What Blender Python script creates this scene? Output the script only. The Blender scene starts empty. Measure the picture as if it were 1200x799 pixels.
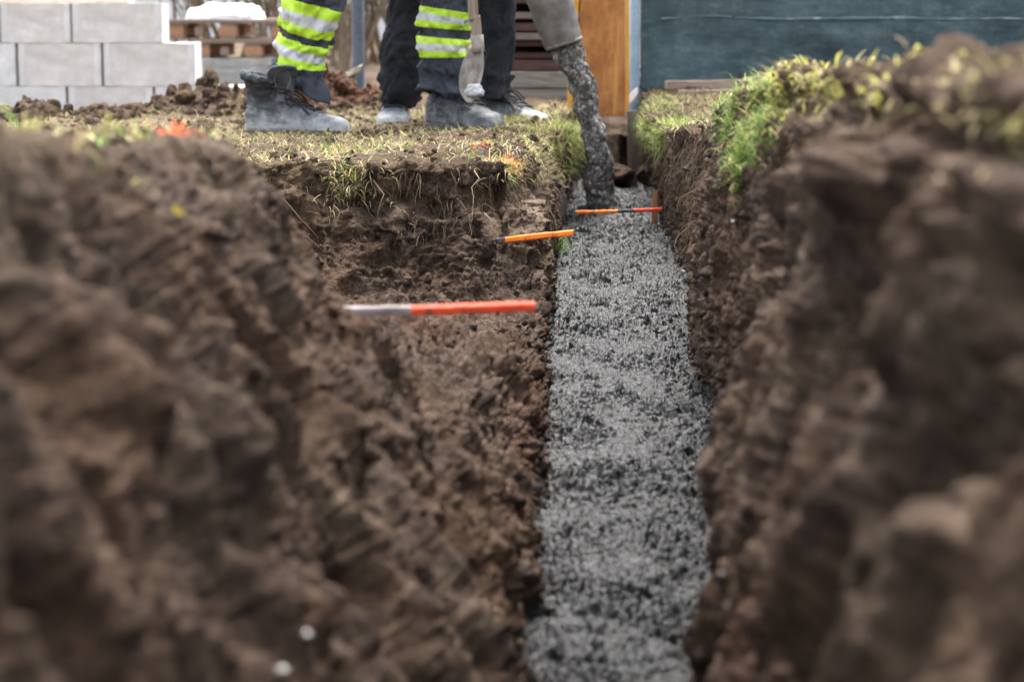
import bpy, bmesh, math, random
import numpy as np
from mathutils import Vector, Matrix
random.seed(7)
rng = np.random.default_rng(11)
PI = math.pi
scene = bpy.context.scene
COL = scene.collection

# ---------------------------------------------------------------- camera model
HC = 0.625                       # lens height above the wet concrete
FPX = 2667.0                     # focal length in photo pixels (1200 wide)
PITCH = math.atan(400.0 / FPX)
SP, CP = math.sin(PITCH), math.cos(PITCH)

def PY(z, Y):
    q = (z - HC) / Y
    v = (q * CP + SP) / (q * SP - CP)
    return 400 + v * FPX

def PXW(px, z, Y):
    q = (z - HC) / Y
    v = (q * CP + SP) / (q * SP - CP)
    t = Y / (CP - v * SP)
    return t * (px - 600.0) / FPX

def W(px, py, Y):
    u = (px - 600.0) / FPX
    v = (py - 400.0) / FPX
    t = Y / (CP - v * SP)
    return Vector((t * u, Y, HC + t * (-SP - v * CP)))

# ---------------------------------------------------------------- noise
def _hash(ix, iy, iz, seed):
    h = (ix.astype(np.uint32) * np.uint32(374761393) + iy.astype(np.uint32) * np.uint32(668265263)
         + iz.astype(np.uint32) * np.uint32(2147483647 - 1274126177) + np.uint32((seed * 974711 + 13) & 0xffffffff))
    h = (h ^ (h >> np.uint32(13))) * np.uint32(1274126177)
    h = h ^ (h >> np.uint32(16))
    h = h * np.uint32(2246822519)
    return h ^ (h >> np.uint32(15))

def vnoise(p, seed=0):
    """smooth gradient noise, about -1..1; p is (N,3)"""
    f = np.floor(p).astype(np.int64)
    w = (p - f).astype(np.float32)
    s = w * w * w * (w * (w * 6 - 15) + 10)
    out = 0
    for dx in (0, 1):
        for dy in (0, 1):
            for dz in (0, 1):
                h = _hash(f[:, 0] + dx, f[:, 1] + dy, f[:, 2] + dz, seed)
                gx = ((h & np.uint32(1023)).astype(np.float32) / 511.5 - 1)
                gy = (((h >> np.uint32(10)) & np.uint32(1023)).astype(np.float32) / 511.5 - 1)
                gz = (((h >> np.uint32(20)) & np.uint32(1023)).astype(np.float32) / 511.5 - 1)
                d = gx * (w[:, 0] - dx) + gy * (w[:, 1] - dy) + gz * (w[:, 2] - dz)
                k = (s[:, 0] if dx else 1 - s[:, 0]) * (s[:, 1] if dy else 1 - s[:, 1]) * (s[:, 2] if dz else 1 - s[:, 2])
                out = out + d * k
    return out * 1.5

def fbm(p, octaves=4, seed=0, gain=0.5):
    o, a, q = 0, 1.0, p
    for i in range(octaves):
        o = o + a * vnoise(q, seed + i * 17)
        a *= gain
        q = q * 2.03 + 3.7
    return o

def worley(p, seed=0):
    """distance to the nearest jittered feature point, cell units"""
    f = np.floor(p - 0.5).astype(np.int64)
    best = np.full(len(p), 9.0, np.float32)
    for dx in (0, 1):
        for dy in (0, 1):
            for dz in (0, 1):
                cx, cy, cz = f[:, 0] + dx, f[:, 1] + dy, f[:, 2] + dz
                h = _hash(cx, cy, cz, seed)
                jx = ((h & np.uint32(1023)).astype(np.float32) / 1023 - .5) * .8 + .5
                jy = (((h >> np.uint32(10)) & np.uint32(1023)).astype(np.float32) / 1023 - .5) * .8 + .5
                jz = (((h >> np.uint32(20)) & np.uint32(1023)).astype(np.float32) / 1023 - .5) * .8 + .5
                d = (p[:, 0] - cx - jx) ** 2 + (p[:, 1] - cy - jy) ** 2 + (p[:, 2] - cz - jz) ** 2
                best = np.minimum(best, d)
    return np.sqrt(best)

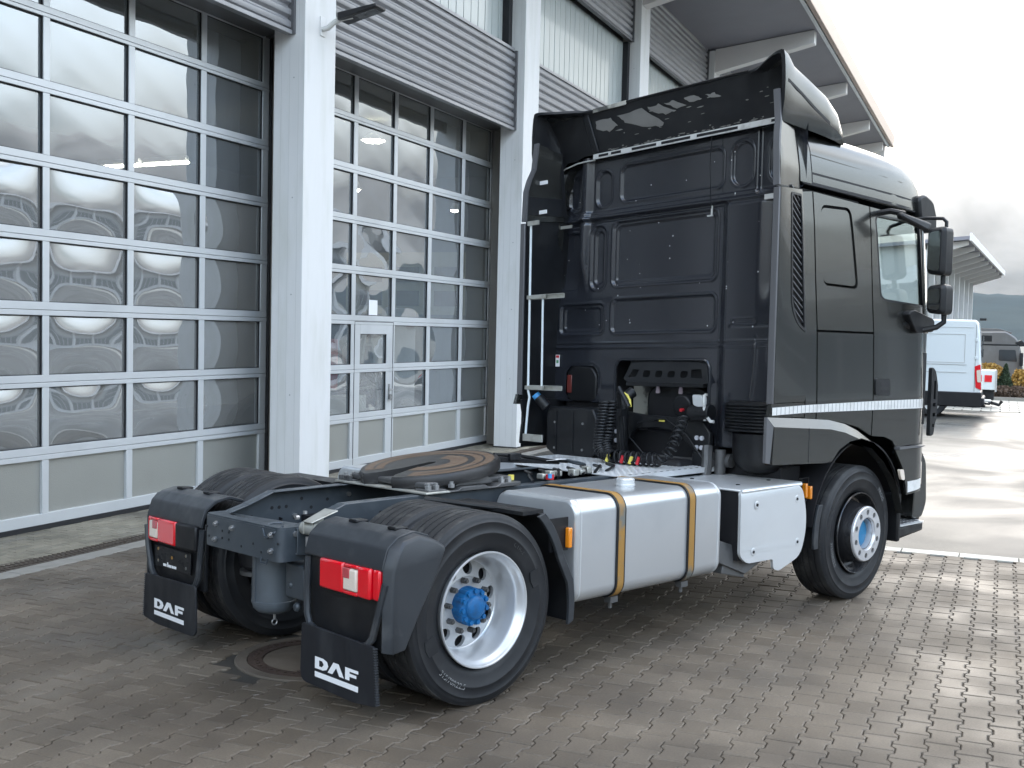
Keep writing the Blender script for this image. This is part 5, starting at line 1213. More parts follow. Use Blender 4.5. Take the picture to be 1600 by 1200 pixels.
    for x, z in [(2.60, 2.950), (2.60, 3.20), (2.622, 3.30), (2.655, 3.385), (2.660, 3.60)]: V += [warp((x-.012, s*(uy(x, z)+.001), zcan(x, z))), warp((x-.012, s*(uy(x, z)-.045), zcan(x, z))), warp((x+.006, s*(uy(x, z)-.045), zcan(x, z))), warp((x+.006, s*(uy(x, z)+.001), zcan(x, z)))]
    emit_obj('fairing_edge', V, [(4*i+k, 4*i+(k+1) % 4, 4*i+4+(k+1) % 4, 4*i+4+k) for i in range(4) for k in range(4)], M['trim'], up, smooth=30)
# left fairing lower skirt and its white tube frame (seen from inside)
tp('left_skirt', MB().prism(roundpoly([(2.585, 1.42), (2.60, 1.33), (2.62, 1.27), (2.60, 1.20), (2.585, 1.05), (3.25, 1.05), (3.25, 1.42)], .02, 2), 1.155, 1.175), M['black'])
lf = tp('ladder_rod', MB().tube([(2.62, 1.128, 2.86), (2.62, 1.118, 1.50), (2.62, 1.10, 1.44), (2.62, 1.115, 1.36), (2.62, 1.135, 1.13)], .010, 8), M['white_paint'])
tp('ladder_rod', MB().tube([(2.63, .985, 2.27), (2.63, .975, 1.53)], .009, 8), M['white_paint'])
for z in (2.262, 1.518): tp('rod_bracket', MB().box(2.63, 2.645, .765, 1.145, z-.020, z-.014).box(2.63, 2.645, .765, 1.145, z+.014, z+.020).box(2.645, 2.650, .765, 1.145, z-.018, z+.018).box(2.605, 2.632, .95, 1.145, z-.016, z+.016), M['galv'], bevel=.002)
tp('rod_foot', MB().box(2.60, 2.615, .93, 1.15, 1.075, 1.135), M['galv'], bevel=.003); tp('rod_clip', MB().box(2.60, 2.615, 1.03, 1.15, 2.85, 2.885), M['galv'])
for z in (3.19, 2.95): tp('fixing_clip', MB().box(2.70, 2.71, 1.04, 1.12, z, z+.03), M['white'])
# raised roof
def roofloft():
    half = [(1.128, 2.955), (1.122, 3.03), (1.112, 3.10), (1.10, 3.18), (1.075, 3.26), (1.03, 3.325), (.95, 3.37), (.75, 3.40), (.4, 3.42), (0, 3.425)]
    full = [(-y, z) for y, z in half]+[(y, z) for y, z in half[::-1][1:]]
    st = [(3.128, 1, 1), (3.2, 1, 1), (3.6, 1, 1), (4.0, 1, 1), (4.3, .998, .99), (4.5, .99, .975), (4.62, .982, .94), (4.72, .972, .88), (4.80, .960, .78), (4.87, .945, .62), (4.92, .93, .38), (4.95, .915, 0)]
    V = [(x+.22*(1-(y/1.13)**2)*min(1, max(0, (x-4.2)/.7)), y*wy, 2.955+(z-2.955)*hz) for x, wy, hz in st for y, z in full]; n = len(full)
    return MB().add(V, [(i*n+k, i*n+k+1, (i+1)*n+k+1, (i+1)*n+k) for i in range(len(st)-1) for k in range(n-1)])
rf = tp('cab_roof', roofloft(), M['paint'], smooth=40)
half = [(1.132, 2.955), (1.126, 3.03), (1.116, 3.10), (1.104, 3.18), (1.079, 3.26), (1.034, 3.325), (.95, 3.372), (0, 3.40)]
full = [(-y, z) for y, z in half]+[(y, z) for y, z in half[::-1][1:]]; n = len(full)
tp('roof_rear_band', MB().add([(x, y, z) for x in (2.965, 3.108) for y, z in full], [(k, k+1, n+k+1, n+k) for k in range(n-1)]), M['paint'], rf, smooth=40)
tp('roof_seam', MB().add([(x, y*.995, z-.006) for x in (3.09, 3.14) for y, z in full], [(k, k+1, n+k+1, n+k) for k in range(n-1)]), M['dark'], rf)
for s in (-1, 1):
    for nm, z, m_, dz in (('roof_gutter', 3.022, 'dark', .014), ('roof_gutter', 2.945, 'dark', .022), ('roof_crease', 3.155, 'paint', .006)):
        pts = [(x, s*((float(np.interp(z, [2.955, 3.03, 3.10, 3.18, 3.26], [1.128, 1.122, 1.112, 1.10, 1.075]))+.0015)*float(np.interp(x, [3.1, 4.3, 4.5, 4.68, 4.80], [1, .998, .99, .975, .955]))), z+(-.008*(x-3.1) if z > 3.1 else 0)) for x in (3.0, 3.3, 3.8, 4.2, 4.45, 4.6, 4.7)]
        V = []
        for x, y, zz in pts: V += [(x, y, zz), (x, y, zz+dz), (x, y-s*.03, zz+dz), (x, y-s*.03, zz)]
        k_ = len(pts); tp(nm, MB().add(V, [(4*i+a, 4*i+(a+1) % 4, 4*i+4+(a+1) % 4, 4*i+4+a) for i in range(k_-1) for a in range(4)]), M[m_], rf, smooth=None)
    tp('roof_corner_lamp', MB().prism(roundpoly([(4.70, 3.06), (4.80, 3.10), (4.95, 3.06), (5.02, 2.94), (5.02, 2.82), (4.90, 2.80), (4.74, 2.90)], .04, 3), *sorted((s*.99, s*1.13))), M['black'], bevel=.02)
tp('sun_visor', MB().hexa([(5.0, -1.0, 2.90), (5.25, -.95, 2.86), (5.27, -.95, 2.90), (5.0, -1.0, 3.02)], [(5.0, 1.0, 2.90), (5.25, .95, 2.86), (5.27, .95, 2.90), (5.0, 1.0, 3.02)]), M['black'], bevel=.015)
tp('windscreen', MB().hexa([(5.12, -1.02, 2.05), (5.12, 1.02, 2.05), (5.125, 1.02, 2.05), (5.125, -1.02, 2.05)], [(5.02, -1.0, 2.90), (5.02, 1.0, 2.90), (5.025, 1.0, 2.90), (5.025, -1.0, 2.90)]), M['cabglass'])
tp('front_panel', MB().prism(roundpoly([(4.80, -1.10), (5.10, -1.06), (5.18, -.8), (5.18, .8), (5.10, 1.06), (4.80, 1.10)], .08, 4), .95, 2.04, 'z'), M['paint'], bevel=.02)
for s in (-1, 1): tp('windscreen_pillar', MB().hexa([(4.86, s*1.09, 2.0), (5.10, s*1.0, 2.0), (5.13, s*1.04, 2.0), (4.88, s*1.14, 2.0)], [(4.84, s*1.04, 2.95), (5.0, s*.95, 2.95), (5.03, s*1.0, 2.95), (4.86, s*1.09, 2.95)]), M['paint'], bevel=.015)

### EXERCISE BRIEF
Find the word "scene" in the material, then list each line that holds it.

### TASK SOLUTION
What Blender Python script creates this scene? Output the script only. The Blender scene starts empty. Measure the picture as if it were 1200x799 pixels.
scene = bpy.context.scene
COL = scene.collection